(Stored dataset items)
◆ ◆ ◆ ◆ ◆ ◆ ◆

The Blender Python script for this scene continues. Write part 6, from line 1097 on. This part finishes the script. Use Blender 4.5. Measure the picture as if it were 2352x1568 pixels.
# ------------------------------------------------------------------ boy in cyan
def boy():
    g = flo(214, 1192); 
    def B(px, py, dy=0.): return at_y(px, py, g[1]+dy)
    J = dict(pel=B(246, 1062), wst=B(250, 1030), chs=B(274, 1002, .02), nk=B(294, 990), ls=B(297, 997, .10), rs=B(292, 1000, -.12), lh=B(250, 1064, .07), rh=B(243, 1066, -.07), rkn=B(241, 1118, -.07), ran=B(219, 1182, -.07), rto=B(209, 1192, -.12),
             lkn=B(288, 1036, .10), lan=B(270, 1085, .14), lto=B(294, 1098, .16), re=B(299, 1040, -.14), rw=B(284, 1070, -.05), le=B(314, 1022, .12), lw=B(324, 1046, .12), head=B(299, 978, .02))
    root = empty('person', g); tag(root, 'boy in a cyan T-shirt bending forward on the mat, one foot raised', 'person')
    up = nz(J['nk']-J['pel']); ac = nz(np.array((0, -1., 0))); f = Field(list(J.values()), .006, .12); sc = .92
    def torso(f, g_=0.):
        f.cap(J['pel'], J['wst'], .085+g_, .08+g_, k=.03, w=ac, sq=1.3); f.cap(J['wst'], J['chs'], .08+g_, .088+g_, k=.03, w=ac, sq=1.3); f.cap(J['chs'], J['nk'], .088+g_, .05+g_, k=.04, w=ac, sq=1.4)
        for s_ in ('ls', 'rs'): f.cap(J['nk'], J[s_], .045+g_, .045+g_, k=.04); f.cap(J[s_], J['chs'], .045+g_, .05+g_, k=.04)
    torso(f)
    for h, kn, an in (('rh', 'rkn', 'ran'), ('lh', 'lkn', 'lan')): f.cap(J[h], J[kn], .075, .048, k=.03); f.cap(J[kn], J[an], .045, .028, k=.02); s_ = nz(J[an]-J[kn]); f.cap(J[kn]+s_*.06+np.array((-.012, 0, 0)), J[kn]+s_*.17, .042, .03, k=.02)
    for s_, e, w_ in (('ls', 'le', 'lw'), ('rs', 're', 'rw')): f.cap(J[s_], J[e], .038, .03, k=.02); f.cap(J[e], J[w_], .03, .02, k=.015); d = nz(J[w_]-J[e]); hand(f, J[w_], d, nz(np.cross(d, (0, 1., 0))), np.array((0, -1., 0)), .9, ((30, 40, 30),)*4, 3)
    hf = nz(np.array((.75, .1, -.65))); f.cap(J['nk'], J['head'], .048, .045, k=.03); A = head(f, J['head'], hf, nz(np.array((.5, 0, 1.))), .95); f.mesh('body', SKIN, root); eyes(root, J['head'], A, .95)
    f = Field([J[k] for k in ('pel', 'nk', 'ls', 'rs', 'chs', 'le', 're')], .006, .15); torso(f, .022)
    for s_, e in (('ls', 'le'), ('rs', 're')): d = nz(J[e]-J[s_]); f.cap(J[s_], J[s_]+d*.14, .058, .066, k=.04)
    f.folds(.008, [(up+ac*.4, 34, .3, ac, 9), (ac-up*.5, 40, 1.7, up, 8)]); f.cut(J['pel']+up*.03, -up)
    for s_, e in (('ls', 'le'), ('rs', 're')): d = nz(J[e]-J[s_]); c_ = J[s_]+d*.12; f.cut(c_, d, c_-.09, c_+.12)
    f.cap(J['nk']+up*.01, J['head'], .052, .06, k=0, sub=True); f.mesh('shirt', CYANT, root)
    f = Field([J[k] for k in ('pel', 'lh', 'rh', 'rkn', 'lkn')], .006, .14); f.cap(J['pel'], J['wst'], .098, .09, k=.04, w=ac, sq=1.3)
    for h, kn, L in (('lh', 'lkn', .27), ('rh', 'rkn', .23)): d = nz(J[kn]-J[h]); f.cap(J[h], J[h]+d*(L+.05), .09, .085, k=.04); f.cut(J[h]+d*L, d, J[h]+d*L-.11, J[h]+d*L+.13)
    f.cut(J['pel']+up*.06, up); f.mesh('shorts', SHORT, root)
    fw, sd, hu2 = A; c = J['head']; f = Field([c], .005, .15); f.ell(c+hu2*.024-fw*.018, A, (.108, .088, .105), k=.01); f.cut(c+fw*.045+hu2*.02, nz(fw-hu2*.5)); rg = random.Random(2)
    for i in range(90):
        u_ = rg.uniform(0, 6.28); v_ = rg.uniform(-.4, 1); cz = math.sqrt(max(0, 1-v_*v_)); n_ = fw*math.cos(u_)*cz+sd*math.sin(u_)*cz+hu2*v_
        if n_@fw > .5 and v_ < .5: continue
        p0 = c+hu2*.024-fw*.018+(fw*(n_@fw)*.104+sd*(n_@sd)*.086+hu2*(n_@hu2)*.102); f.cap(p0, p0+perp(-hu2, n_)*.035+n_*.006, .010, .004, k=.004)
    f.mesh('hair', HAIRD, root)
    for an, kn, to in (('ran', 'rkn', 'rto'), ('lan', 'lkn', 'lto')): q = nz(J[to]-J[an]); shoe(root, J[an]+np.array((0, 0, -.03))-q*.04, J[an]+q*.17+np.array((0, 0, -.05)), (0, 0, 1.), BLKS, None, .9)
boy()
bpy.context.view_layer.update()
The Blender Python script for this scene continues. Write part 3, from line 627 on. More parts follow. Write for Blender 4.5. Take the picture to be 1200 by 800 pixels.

◆ ◆ ◆ ◆ ◆ ◆ ◆

> [EXERCISE]:
Write out every line from the records above, word for word.

> [WRITTEN REPLY]:
The Blender Python script for this scene continues. Write part 6, from line 1097 on. This part finishes the script. Use Blender 4.5. Measure the picture as if it were 2352x1568 pixels.
# ------------------------------------------------------------------ boy in cyan
def boy():
    g = flo(214, 1192); 
    def B(px, py, dy=0.): return at_y(px, py, g[1]+dy)
    J = dict(pel=B(246, 1062), wst=B(250, 1030), chs=B(274, 1002, .02), nk=B(294, 990), ls=B(297, 997, .10), rs=B(292, 1000, -.12), lh=B(250, 1064, .07), rh=B(243, 1066, -.07), rkn=B(241, 1118, -.07), ran=B(219, 1182, -.07), rto=B(209, 1192, -.12),
             lkn=B(288, 1036, .10), lan=B(270, 1085, .14), lto=B(294, 1098, .16), re=B(299, 1040, -.14), rw=B(284, 1070, -.05), le=B(314, 1022, .12), lw=B(324, 1046, .12), head=B(299, 978, .02))
    root = empty('person', g); tag(root, 'boy in a cyan T-shirt bending forward on the mat, one foot raised', 'person')
    up = nz(J['nk']-J['pel']); ac = nz(np.array((0, -1., 0))); f = Field(list(J.values()), .006, .12); sc = .92
    def torso(f, g_=0.):
        f.cap(J['pel'], J['wst'], .085+g_, .08+g_, k=.03, w=ac, sq=1.3); f.cap(J['wst'], J['chs'], .08+g_, .088+g_, k=.03, w=ac, sq=1.3); f.cap(J['chs'], J['nk'], .088+g_, .05+g_, k=.04, w=ac, sq=1.4)
        for s_ in ('ls', 'rs'): f.cap(J['nk'], J[s_], .045+g_, .045+g_, k=.04); f.cap(J[s_], J['chs'], .045+g_, .05+g_, k=.04)
    torso(f)
    for h, kn, an in (('rh', 'rkn', 'ran'), ('lh', 'lkn', 'lan')): f.cap(J[h], J[kn], .075, .048, k=.03); f.cap(J[kn], J[an], .045, .028, k=.02); s_ = nz(J[an]-J[kn]); f.cap(J[kn]+s_*.06+np.array((-.012, 0, 0)), J[kn]+s_*.17, .042, .03, k=.02)
    for s_, e, w_ in (('ls', 'le', 'lw'), ('rs', 're', 'rw')): f.cap(J[s_], J[e], .038, .03, k=.02); f.cap(J[e], J[w_], .03, .02, k=.015); d = nz(J[w_]-J[e]); hand(f, J[w_], d, nz(np.cross(d, (0, 1., 0))), np.array((0, -1., 0)), .9, ((30, 40, 30),)*4, 3)
    hf = nz(np.array((.75, .1, -.65))); f.cap(J['nk'], J['head'], .048, .045, k=.03); A = head(f, J['head'], hf, nz(np.array((.5, 0, 1.))), .95); f.mesh('body', SKIN, root); eyes(root, J['head'], A, .95)
    f = Field([J[k] for k in ('pel', 'nk', 'ls', 'rs', 'chs', 'le', 're')], .006, .15); torso(f, .022)
    for s_, e in (('ls', 'le'), ('rs', 're')): d = nz(J[e]-J[s_]); f.cap(J[s_], J[s_]+d*.14, .058, .066, k=.04)
    f.folds(.008, [(up+ac*.4, 34, .3, ac, 9), (ac-up*.5, 40, 1.7, up, 8)]); f.cut(J['pel']+up*.03, -up)
    for s_, e in (('ls', 'le'), ('rs', 're')): d = nz(J[e]-J[s_]); c_ = J[s_]+d*.12; f.cut(c_, d, c_-.09, c_+.12)
    f.cap(J['nk']+up*.01, J['head'], .052, .06, k=0, sub=True); f.mesh('shirt', CYANT, root)
    f = Field([J[k] for k in ('pel', 'lh', 'rh', 'rkn', 'lkn')], .006, .14); f.cap(J['pel'], J['wst'], .098, .09, k=.04, w=ac, sq=1.3)
    for h, kn, L in (('lh', 'lkn', .27), ('rh', 'rkn', .23)): d = nz(J[kn]-J[h]); f.cap(J[h], J[h]+d*(L+.05), .09, .085, k=.04); f.cut(J[h]+d*L, d, J[h]+d*L-.11, J[h]+d*L+.13)
    f.cut(J['pel']+up*.06, up); f.mesh('shorts', SHORT, root)
    fw, sd, hu2 = A; c = J['head']; f = Field([c], .005, .15); f.ell(c+hu2*.024-fw*.018, A, (.108, .088, .105), k=.01); f.cut(c+fw*.045+hu2*.02, nz(fw-hu2*.5)); rg = random.Random(2)
    for i in range(90):
        u_ = rg.uniform(0, 6.28); v_ = rg.uniform(-.4, 1); cz = math.sqrt(max(0, 1-v_*v_)); n_ = fw*math.cos(u_)*cz+sd*math.sin(u_)*cz+hu2*v_
        if n_@fw > .5 and v_ < .5: continue
        p0 = c+hu2*.024-fw*.018+(fw*(n_@fw)*.104+sd*(n_@sd)*.086+hu2*(n_@hu2)*.102); f.cap(p0, p0+perp(-hu2, n_)*.035+n_*.006, .010, .004, k=.004)
    f.mesh('hair', HAIRD, root)
    for an, kn, to in (('ran', 'rkn', 'rto'), ('lan', 'lkn', 'lto')): q = nz(J[to]-J[an]); shoe(root, J[an]+np.array((0, 0, -.03))-q*.04, J[an]+q*.17+np.array((0, 0, -.05)), (0, 0, 1.), BLKS, None, .9)
boy()
bpy.context.view_layer.update()
The Blender Python script for this scene continues. Write part 3, from line 627 on. More parts follow. Write for Blender 4.5. Take the picture to be 1200 by 800 pixels.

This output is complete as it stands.